| Type: | Sport, 105 ft (32 m) |
| GPS: | 37.16893, 22.82213 |
| FA: | Remmy and Friends |
| Page Views: | 105 total · 7/month |
| Shared By: | Top Rope Hero on Feb 16, 2025 |
| Admins: | Jason Halladay, Luke Bertelsen, Loren P |
Description
ROWDY! A short, excellent, worthy 7M extension. Once listed as 7b--now freshly (and rightfully) downgraded to a stout 7a. DO IT!
From the first anchor, dance out left to a series of small but positive edges and rock up to the bulge. Find salvation in the huecos out right (unless they're thick with wet, greasy grass, in which case, have a nice flight!), then step back left and fight for a move or two for the chains. Awesome opossum.
Location
Under the left edge of the west eye. Pretty much right where the main trail dumps you at the sector. Look left, identify the low-angle gray apron that defines the beginning of the main wall, find the name painted on the rock.
Protection
I think maybe it's 6 or 7 more bolts? It's only an extra 7m or so. So say 20 bolts total, with the opening bit included. The top has a connected, two-bolt anchor station with a single ring.

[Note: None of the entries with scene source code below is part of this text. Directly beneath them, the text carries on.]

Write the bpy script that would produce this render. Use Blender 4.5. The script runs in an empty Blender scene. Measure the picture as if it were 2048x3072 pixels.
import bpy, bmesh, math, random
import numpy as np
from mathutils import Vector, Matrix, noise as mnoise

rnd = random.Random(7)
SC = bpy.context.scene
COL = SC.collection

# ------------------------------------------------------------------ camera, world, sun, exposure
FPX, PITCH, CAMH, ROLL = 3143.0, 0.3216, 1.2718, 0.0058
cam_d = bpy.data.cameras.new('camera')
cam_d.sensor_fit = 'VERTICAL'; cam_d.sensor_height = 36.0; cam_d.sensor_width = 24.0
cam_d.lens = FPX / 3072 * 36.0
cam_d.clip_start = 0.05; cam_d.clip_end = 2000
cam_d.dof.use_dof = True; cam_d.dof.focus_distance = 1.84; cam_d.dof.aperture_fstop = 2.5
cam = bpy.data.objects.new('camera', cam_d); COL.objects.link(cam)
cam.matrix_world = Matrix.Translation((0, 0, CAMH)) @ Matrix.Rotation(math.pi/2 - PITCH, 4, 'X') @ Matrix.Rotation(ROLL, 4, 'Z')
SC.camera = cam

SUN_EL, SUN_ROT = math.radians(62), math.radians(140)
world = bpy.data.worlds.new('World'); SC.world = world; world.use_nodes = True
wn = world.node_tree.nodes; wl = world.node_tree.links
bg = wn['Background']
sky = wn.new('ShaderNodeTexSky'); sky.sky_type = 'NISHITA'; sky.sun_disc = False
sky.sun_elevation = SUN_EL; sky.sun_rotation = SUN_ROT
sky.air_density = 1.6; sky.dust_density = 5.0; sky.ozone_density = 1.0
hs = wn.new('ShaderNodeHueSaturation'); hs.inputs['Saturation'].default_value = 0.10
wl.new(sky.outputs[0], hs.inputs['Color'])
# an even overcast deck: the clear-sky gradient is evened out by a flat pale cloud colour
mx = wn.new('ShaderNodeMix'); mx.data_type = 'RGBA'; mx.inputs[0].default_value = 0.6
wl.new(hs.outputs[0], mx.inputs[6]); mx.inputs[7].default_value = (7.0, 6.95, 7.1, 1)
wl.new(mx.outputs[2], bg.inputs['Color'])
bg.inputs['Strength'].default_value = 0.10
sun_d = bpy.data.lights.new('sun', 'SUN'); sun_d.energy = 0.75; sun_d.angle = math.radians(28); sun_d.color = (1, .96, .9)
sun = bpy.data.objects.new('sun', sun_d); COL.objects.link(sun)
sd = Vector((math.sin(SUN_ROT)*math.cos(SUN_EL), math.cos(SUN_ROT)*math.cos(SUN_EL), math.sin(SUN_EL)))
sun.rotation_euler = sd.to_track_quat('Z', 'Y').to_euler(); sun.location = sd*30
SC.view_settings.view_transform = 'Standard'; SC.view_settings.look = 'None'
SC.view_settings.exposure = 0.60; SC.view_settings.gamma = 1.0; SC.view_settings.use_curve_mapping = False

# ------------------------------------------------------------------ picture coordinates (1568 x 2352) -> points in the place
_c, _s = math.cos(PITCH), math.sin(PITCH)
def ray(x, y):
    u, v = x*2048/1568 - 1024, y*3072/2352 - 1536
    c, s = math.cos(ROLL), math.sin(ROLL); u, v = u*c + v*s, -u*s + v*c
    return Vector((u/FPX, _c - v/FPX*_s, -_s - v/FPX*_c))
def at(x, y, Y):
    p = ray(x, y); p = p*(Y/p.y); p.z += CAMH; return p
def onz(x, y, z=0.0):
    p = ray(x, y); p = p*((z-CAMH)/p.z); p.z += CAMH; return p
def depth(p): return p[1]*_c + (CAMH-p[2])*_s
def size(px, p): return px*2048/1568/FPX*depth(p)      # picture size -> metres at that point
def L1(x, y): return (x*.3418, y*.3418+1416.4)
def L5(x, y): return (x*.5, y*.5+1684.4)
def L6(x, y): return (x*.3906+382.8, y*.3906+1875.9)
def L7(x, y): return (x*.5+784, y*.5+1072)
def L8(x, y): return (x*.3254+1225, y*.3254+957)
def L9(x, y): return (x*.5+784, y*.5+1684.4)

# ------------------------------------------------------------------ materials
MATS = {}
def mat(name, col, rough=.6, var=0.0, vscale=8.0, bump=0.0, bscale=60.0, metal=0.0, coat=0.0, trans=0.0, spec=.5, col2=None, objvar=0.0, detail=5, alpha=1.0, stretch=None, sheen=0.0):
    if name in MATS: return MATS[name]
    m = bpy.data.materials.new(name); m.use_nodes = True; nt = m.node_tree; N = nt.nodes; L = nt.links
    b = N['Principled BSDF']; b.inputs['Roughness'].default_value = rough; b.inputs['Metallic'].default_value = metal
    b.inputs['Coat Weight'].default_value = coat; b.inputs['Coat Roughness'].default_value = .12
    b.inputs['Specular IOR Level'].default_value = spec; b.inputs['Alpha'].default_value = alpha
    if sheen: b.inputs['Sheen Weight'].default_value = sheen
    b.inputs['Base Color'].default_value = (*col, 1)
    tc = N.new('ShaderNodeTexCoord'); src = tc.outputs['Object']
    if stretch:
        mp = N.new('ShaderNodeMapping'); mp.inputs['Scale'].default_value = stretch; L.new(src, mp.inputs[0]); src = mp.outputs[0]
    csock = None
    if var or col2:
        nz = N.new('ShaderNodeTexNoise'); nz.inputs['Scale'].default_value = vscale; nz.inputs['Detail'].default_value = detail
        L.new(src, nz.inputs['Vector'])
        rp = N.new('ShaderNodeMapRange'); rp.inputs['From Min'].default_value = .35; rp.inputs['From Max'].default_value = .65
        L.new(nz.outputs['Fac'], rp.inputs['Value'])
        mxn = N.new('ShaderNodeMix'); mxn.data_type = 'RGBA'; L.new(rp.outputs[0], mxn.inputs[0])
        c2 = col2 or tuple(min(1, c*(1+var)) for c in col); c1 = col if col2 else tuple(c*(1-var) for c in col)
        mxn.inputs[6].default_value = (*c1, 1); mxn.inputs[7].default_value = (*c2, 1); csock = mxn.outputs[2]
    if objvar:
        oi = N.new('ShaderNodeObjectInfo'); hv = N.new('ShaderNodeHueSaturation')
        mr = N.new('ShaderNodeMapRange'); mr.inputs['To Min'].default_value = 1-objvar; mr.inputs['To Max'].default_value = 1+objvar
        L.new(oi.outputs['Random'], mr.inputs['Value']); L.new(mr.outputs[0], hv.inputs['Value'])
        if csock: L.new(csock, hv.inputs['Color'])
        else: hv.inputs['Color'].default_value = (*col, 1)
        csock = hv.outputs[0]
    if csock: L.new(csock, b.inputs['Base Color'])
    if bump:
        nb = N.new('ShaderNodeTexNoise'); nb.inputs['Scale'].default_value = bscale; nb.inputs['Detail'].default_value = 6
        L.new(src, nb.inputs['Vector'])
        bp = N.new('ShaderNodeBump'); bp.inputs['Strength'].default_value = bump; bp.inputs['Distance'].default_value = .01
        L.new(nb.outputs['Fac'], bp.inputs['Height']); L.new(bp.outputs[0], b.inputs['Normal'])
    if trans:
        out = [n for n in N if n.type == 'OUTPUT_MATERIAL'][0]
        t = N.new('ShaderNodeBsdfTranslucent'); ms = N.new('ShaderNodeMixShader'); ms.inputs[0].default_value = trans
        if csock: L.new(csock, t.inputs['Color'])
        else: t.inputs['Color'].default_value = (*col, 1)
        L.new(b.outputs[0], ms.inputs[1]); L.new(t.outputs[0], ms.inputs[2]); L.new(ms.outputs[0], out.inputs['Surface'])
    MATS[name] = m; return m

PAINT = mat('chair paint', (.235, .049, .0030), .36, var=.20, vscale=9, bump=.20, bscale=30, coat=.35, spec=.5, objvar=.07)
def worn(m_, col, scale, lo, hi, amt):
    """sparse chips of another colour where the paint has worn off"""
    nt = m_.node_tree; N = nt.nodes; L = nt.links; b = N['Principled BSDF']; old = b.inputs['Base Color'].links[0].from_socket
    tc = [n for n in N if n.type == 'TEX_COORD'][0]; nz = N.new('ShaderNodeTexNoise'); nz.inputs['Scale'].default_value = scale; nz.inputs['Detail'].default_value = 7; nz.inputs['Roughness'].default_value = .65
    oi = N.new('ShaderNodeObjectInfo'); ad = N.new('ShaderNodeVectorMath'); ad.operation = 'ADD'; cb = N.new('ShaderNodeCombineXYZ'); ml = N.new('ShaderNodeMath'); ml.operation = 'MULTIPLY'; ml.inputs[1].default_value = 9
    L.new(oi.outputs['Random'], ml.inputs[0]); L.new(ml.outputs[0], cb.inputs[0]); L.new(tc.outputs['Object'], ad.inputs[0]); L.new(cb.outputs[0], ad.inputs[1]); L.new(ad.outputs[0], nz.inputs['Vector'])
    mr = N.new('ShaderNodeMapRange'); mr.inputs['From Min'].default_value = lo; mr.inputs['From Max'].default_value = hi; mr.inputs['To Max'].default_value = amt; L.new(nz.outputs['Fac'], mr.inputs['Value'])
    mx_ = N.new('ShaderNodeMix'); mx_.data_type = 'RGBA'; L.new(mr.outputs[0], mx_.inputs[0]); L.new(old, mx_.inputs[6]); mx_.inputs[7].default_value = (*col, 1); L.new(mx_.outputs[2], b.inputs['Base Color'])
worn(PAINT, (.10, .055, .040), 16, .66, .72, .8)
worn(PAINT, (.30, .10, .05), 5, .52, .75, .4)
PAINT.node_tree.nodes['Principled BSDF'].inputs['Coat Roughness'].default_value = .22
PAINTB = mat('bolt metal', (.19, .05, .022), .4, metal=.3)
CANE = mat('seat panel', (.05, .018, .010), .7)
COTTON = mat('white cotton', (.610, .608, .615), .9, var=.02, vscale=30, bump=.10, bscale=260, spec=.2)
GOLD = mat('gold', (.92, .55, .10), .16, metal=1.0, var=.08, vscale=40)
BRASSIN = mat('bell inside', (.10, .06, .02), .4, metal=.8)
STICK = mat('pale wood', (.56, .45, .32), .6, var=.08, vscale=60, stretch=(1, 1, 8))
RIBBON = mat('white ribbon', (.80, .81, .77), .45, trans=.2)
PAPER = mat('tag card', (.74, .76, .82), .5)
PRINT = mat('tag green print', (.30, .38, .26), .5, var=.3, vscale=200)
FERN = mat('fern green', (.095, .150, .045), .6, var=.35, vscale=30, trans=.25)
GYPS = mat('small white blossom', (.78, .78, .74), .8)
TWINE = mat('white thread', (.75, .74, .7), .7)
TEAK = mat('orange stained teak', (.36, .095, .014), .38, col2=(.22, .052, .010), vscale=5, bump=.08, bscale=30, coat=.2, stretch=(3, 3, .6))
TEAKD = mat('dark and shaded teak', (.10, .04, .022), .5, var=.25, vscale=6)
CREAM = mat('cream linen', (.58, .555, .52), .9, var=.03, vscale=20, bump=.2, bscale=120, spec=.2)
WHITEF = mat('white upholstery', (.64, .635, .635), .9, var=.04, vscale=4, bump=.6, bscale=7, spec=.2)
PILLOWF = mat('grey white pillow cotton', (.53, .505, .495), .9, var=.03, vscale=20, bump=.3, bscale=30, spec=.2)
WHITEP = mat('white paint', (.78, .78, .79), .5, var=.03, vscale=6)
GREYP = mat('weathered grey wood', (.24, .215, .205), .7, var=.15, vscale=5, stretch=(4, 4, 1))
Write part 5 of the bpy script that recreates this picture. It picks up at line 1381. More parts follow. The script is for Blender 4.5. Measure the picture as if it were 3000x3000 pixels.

And, short as it is, you'll still probs want a 70. That 60m rope you chopped after a season in the Red just won't cut it, here.
On Extensions
A quick word about extensions: Both guidebooks for Leonidio list them as separate climbs. I here honor that custom.
I see on MP where alotta climbers in the American idiom neglect to list the opening section. Opting instead to post the full--usually much harder--line. I'm not down with that. In Europe extensions are put in not as the line proper but rather as a different climb altogether. One appealing to different climbers with different skill sets, different agendas. So? Different chains, different line. That's how I see it; that's how I list it.
Either way, don't call 'em second pitches. They'll just think you've been dropped too many times without a helmet.